Blaise Compaoré n’a pas compris que depuis la mutinerie de 2011 contre lui, la peur qu’il avait installée dans les cœurs des Burkinabès s’était volatilisée outre mesure. Il n’avait pas fait la bonne lecture des nouvelles donnes du climat politique marqué par les démissions en cascade de bien de cadres et militants de son parti la CDP (Convention démocratique du peuple). Nous disions dans notre parution n°478 que «Blaise doit se rendre à l’évidence qu’il n’est plus possible de tuer impunément aujourd’hui son peuple».

L’attitude des «députés» du Faso de faire passer en force la modification de l’article 37 de la Constitution a mis le feu aux poudres. Les événements se sont précipités à telle allure que le pouvoir ne pouvait pas ne pas échapper à Blaise. La marche arrière consacrée par son adresse à la Nation du 30 octobre n’a rien arrangé. Le stratège des assassinats était cette-fois contraint d’abandonner le pouvoir et du coup le pays des Hommes intègres.

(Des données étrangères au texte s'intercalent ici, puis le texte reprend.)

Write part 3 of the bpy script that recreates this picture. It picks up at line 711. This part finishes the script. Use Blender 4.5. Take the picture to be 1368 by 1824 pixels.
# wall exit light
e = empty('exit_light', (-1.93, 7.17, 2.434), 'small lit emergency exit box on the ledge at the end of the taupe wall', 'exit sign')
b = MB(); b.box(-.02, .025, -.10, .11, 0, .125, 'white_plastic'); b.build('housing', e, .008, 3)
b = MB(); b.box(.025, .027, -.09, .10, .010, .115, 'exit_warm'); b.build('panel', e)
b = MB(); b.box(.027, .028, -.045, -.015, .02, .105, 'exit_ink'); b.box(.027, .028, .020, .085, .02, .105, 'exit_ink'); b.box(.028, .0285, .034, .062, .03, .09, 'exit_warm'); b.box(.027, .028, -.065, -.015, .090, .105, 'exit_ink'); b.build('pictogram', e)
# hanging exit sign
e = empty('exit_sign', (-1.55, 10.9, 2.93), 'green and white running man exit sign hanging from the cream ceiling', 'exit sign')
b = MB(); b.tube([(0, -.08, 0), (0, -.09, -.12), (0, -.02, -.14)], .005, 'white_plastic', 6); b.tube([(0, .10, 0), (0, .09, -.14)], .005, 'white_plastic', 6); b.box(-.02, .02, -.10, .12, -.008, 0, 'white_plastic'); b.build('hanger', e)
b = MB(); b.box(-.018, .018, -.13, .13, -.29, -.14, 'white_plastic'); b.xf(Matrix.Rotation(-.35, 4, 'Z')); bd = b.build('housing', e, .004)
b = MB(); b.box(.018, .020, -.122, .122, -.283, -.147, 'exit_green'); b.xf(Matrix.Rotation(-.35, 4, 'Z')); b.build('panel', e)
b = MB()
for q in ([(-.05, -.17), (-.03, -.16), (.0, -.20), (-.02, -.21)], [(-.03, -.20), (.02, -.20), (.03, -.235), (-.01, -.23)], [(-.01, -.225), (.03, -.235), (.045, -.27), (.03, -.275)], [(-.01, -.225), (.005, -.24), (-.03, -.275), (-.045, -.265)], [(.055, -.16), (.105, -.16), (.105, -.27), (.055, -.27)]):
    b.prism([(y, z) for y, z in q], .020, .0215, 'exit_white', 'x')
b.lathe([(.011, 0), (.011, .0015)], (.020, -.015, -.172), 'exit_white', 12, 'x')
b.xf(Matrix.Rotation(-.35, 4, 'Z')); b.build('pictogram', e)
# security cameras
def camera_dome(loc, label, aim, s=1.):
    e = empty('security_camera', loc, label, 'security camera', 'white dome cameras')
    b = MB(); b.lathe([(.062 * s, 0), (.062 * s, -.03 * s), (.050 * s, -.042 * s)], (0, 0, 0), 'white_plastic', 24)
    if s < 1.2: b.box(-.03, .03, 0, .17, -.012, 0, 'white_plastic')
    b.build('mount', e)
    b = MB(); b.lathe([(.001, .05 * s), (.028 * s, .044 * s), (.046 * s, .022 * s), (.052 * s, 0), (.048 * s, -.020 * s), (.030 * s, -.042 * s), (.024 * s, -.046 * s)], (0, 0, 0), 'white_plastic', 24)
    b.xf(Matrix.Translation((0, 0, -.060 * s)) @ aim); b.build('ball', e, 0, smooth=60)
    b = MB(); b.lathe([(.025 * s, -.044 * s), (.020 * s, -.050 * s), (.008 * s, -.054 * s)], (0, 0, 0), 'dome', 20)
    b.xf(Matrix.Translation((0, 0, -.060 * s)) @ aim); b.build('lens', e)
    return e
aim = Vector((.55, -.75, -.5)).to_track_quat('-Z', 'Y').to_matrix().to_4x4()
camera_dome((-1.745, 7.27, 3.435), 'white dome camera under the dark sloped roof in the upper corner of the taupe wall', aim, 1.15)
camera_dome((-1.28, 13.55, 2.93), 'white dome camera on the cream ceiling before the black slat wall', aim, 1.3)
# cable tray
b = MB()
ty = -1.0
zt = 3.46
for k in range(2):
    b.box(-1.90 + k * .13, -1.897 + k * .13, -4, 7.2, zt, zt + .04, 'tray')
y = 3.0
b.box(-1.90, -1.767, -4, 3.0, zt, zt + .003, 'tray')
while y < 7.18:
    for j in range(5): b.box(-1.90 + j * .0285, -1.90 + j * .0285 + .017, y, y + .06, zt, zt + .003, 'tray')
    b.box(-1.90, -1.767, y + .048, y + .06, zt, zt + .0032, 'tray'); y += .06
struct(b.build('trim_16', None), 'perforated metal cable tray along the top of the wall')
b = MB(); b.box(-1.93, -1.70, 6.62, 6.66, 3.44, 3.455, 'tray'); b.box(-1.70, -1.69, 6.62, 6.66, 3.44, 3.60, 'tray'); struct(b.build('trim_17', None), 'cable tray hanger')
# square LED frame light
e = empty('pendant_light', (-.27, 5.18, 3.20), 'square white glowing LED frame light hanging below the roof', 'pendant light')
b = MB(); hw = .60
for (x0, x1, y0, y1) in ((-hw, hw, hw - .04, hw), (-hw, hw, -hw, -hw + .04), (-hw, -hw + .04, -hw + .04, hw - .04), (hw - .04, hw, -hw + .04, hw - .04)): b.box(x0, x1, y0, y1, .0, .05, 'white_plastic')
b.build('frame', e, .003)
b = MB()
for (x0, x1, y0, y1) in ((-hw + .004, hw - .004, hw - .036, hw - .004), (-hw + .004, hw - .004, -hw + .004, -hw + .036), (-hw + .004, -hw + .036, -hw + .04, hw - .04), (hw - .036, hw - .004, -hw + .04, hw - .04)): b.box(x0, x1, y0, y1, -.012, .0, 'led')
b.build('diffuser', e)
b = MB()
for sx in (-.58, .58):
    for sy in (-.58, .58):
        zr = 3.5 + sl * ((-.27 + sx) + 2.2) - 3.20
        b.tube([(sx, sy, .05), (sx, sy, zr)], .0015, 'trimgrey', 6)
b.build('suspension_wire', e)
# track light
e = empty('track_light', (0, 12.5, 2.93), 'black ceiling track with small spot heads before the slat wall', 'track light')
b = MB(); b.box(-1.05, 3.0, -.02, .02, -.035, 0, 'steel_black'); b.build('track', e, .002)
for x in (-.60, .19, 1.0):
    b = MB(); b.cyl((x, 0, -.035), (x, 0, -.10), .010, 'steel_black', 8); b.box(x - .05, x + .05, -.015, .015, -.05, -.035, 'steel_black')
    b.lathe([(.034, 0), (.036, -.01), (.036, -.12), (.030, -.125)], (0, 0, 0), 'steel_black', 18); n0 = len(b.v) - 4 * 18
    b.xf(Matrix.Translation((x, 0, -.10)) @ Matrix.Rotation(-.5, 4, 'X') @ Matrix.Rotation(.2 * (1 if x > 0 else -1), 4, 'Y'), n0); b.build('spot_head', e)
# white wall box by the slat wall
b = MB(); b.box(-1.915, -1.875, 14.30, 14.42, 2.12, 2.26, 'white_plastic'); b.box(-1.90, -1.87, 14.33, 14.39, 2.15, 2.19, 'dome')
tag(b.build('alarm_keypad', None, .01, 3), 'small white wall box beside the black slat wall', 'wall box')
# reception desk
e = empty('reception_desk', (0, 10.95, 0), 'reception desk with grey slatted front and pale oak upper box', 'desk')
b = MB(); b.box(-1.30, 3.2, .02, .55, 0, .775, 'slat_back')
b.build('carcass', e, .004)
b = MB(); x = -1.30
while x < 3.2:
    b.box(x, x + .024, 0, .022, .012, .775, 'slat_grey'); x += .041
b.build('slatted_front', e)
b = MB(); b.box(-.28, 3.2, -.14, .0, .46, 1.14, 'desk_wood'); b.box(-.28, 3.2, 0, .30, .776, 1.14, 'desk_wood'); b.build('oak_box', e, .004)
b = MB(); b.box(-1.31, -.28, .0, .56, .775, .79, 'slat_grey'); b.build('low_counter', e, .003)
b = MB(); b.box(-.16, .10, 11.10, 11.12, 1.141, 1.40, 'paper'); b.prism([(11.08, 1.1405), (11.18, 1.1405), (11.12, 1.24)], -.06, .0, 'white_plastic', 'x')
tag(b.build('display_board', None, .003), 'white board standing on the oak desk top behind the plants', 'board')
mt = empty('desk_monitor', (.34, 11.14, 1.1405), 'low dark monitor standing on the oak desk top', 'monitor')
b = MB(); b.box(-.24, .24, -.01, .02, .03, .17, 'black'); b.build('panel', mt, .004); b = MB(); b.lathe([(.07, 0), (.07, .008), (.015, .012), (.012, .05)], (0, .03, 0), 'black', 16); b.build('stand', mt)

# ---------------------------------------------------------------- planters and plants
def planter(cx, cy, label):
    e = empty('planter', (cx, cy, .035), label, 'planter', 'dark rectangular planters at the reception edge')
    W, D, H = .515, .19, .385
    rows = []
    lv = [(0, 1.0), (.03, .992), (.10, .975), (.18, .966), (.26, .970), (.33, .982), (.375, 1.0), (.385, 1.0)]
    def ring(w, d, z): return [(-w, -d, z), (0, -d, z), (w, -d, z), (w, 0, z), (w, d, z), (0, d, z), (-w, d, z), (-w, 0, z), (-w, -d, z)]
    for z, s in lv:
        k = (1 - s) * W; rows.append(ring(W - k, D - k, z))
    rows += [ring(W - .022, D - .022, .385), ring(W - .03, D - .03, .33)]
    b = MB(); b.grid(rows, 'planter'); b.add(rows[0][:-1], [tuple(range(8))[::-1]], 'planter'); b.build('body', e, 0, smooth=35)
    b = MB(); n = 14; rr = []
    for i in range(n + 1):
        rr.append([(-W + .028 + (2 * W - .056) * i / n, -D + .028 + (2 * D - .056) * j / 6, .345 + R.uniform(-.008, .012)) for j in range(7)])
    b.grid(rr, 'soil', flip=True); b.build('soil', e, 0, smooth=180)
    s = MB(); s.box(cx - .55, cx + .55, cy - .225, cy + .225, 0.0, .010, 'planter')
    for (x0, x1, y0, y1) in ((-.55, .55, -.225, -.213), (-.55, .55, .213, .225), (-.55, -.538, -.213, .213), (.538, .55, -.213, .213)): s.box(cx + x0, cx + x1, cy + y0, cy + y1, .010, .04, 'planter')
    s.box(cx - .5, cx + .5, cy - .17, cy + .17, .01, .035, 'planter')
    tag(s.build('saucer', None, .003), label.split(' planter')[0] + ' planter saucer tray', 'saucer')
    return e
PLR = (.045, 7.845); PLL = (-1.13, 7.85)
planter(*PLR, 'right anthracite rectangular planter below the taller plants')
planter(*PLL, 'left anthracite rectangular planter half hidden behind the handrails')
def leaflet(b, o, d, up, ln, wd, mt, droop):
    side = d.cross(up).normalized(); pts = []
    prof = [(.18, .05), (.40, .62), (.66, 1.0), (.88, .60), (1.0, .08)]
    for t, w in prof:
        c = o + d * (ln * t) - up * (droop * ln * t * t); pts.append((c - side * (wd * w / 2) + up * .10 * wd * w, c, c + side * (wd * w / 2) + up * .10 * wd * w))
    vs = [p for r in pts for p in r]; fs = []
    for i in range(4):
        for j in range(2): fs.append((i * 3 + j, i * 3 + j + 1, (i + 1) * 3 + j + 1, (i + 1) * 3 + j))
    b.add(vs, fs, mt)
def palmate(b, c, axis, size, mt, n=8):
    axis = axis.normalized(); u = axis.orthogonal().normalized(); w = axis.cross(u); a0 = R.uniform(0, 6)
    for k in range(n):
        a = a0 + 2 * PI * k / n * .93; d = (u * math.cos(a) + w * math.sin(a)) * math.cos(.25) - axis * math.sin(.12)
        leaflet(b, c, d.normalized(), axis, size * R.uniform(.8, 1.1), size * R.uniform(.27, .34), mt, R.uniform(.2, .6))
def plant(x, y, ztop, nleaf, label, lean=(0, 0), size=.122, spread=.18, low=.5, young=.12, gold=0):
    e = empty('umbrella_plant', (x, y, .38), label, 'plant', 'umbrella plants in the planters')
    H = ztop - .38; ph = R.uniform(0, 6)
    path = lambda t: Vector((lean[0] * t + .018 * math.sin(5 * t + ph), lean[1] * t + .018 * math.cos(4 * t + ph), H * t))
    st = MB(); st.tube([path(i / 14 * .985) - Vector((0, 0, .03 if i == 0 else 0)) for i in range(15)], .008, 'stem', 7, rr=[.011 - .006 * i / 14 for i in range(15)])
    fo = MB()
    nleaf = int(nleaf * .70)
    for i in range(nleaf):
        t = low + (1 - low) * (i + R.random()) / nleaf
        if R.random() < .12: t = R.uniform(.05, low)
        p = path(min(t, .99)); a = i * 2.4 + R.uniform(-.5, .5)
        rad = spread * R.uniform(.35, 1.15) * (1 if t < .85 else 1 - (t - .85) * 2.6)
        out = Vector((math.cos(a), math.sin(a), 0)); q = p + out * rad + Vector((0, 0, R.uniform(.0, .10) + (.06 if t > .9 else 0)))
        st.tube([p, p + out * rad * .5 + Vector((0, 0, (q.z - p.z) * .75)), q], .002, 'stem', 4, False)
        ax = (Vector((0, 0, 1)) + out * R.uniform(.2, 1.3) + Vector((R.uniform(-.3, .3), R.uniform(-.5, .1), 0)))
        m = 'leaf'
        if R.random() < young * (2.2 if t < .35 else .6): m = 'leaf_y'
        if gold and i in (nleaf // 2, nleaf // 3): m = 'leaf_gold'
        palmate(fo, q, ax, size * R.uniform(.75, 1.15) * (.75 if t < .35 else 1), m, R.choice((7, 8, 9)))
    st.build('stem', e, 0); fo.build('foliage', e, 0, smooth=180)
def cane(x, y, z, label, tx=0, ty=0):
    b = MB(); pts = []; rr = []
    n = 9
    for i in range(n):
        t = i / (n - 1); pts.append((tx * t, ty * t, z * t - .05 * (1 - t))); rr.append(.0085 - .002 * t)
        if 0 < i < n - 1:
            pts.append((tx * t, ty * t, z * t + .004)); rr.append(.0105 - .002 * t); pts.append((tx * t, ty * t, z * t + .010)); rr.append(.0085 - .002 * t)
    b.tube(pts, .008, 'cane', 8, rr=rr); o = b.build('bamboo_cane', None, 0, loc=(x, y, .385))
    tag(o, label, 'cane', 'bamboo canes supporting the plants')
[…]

Le 31 octobre 2014, le peuple du Faso a eu raison de son dictateur.

Au moment où nous mettions sous presse, c’était la confusion totale à propos des déclarations contradictoires des militaires quant à la gestion de la transition. Aux dernières nouvelles, c’est le lieutenant-colonel Isac Zida qui doit diriger cette transition. On sait une seule chose à ce niveau : c’est que ce lieutenant-colonel était jusqu’à la chute de Blaise un des éléments clés de la Garde présidentielle.

On pourrait se demander comment ce lieutenant-colonel peut-il être l’homme du peuple. La seule certitude qu’il faut noter à la lumière des derniers développements des événements au Faso, c’est que toute la classe politique, tous les dirigeants d’Afrique doivent se rendre à l’évidence que les coups d’Etat peuvent désormais être réalisés par les masses laborieuses sans armes. Révolu donc le temps des répressions policières. Cela est de plus en plus évident quand on sait que la Cour pénale internationale (CPI) est là pour demander des comptes à tout dirigeant civil ou militaire qui tachera ses mains du sang de son peuple.

Blaise Compaoré est tombé. Il reste à lui demander des comptes partout où il ira car, il a trop fait saigner son peuple en assassinant crapuleusement de valeureux fils du pays. Compaoré doit se rendre à l’évidence que l’assassinant crapuleux de Thomas Sankara et compagnons ne peut rester impuni.

Et si demain Blaise rejoignait le box des accusés de la CPI aux côtés des Laurent Gbagbo qu’il avait lui-même un moment souhaité voir à la barre de la CPI ! Un fois encore, la roue de l’histoire tourne et tournera toujours.

Ainsi, le lieutenant-colonel Isac Zida autoproclamé à la tête de la transition ne doit pas oublier un seul instant qu’il doit absolument se plier à la volonté populaire sans laquelle Blaise ferait toute sa vie au trône assis sur du sang des frères du Faso. Aussi et enfin, les autres criminels tapis dans l’ombre de Blaise doivent savoir que leurs crimes ne peuvent rester impunis.

En attendant, souhaitons au peuple travailleur du Burkina Faso d’autres victoires encore plus éclatantes et lui demandons du coup de ne pas baisser la garde pour que cette victoire ne soit pas regrettée un jour. Il doit veiller à ce que la grande montagne n’accouche pas d’une souris au museau empoisonné.